About 800m into things I drew alongside Zachary Alhamra. This kid had gone out super-fast. When I caught him he was dry retching without missing a stride. He even managed a “Thanks!” when I told him “Good job!” To use a good English expression, he stiffened my resolve. I took one look at the effort he was pouring out and compared it to mine; I HAD to pick up the pace.

After the turn, I took a scheduled “bad patch” that I’d planned into my race strategy. I timed it just right, because as I eased off slightly we turned into a sapping wind and Littleton’s Robert Kessler, yellow jersey in the 50-54 Series standings, came hurtling past. I tucked in behind him as he navigated a testing course through the oncoming mass of the rest of the field, headed out to the turn on collision course with the faster runners. We had to move out to the centre of the road, which then put us in direct confrontation with vehicles. No, the roads hadn’t been closed.
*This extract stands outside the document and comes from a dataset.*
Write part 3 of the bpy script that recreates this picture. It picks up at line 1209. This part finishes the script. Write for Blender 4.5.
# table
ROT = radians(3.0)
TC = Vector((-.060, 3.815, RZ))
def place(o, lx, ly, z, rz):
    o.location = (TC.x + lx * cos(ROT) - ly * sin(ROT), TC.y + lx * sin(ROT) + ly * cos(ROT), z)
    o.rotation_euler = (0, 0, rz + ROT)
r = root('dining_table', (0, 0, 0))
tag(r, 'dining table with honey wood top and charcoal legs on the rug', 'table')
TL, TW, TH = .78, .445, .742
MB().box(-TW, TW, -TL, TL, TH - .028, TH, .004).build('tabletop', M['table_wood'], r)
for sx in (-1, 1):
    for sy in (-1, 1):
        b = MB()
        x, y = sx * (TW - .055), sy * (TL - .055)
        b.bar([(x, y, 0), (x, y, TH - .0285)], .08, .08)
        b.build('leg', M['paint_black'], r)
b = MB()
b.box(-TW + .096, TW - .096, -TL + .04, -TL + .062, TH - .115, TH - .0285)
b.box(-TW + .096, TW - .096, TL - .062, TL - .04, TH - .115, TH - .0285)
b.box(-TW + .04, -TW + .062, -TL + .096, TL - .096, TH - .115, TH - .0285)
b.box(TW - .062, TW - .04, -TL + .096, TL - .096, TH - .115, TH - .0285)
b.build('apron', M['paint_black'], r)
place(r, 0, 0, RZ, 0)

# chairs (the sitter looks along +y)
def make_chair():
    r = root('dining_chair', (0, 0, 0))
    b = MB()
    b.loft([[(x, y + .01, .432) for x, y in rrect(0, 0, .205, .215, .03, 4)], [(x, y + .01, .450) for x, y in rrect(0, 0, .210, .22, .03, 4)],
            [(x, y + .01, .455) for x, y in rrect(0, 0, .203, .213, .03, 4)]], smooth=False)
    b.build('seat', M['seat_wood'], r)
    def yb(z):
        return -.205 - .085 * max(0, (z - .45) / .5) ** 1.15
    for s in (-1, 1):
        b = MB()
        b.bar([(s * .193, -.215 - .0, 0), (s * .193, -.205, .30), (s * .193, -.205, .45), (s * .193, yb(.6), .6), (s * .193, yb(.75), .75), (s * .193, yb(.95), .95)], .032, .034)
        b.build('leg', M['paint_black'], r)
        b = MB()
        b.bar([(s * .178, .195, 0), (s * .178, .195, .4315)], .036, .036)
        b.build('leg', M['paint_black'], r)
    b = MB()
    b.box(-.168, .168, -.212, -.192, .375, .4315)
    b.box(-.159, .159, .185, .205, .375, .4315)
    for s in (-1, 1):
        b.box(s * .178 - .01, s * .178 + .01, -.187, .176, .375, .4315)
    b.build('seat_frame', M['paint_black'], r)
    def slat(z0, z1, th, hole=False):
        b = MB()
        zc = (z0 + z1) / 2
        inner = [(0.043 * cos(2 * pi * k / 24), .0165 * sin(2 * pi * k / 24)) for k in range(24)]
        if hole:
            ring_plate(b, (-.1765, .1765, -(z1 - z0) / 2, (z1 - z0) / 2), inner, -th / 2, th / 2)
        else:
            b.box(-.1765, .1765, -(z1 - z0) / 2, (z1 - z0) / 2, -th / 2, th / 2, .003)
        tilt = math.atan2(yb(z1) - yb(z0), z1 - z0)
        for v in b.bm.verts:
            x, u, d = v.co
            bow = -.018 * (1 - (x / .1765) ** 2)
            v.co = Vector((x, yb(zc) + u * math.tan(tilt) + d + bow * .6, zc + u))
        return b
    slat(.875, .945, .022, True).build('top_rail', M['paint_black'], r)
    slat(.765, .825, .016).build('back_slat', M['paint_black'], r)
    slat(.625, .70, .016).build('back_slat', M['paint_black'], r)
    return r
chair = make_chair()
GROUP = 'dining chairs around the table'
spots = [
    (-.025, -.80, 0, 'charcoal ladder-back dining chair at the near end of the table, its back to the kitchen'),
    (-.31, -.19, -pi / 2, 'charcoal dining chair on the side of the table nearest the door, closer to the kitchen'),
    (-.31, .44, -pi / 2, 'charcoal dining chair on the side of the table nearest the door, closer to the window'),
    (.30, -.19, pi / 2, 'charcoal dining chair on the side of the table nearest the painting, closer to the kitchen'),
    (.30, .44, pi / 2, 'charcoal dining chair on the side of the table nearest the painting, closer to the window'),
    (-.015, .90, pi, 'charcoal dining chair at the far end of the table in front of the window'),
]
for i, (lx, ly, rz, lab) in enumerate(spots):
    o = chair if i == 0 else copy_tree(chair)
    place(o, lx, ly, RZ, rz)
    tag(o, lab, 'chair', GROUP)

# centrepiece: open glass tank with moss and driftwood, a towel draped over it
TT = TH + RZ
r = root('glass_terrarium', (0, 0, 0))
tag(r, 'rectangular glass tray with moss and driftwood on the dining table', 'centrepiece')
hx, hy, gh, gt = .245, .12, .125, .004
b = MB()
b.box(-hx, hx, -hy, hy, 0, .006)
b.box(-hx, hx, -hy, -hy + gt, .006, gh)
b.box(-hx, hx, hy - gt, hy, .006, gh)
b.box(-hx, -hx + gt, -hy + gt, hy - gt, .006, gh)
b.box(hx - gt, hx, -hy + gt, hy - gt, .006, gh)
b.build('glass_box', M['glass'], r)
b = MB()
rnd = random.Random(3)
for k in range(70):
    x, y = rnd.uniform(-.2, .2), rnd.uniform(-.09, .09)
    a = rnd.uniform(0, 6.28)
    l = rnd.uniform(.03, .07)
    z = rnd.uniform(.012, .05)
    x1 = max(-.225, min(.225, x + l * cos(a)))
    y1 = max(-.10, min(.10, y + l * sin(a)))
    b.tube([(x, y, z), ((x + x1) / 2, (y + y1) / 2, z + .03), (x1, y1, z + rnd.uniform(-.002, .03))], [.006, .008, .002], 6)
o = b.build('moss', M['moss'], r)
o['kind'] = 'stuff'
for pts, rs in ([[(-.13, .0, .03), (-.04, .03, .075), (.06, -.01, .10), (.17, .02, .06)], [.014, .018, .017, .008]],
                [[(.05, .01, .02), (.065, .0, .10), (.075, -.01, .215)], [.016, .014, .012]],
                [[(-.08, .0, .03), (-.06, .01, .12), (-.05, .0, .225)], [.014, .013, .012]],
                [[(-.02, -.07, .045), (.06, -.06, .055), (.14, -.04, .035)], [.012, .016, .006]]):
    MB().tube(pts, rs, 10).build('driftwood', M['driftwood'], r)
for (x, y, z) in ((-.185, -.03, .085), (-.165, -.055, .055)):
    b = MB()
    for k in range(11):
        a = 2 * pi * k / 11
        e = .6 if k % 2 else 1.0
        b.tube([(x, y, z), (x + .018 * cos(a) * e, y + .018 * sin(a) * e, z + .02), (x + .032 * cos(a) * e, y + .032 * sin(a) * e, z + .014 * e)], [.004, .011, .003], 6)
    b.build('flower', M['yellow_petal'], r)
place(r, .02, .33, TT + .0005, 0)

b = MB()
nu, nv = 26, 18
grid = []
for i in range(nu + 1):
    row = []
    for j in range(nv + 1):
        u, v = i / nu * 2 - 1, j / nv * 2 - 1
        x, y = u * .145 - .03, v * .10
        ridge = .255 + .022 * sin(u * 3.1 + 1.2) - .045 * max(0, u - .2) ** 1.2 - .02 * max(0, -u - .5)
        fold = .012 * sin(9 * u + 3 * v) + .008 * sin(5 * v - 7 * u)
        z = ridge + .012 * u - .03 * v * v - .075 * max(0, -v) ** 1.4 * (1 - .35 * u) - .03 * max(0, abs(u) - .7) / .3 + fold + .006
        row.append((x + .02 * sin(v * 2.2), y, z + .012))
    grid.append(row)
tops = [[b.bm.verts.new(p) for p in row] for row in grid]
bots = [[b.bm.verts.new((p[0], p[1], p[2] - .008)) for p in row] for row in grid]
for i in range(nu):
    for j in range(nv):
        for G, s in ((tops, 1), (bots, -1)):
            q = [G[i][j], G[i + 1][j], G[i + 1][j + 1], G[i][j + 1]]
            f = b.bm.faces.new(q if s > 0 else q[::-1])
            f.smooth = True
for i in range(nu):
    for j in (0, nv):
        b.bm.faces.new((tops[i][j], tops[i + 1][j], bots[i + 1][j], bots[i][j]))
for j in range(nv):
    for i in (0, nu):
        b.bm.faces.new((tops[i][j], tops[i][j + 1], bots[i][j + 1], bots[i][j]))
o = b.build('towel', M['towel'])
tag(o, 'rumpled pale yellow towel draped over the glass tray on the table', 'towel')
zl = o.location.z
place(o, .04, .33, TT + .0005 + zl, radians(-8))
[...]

At two and a bit miles I moved past Robert and took a turn at the front as we closed on Lile Budden, a 48-year-old from Colorado Springs who was holding a solo 7th spot just ahead of us. Back into the wind, Robert came by again and took us right up to Lile’s shoulder with well under a mile to go. I weighed my options: sit in and wait to kick within sight of the finish line, or blast straight past? I decided the blast would be a psychological killer blow and went for it.

That move committed me to a long, long sprint for home – from about 500m, I think. I didn’t know at the time, but that was too much for Robert: somehow I managed to take 19 seconds out of him with that kick. Round the final corner and ready to turn onto the high school running track for the final 50m I glanced over my shoulder and saw someone still there, so I dredged another kick from somewhere – it gave me two seconds over Lile at the line.

Mile splits: 5:50, 6:04, 6:13. My Garmin says I hit 4:56 pace in the final sprint. Nice. Total time: 19:02. Much slower than I wanted, but the course was slower than we all thought it was going to be; and we were slowed down by the human and vehicular traffic, and the fact that the turn was incorrectly place, costing us all an extra 50m. My series record: run 9 scoring races, won 4, two 2nds, 3 thirds.

Zach never stopped trying, although I think he must have eventually stopped heaving. He finished way up the results in 20th place in 20:55 – sub 7-minute pace!

* Latest – and almost final – standings in the Colorado Runner Racing Series are up on the Colorado Runner website here

* Full Eerie Erie results were produced live and fresh at the race with Benji Durden’s usual efficiency and were posted in full on the
Boulder Road Runners website within a few hours of the race finishing. Thanks again Benji and Aimie for the exemplary service

* And talking of efficiency, or lack of it...I twice emailed the organizers asking for details of the course because both Benji’s original USATF certified course map and the slightly different map posted on the event website did not add up to 5k when I ran the course before the event. The organizers never responded and on the day got the course wrong anyway. The traffic situation needs corrective action, too, as one of these years someone is going to get hurt.
One last beef: once again, there was no, zero mention of the Colorado Runner Racing Series in the pre-race publicity, nor at the event. Not at the prize presentation either. Not the first time this has happened, and it always makes me cross. Events selected for the Series universally boast – as the announcer at this one did – of a big increase in entries. They don’t seem to understand why. Posters for the Panicking Poultry are up in all the Boulder running stores. Do they mention the Series? No, of course not.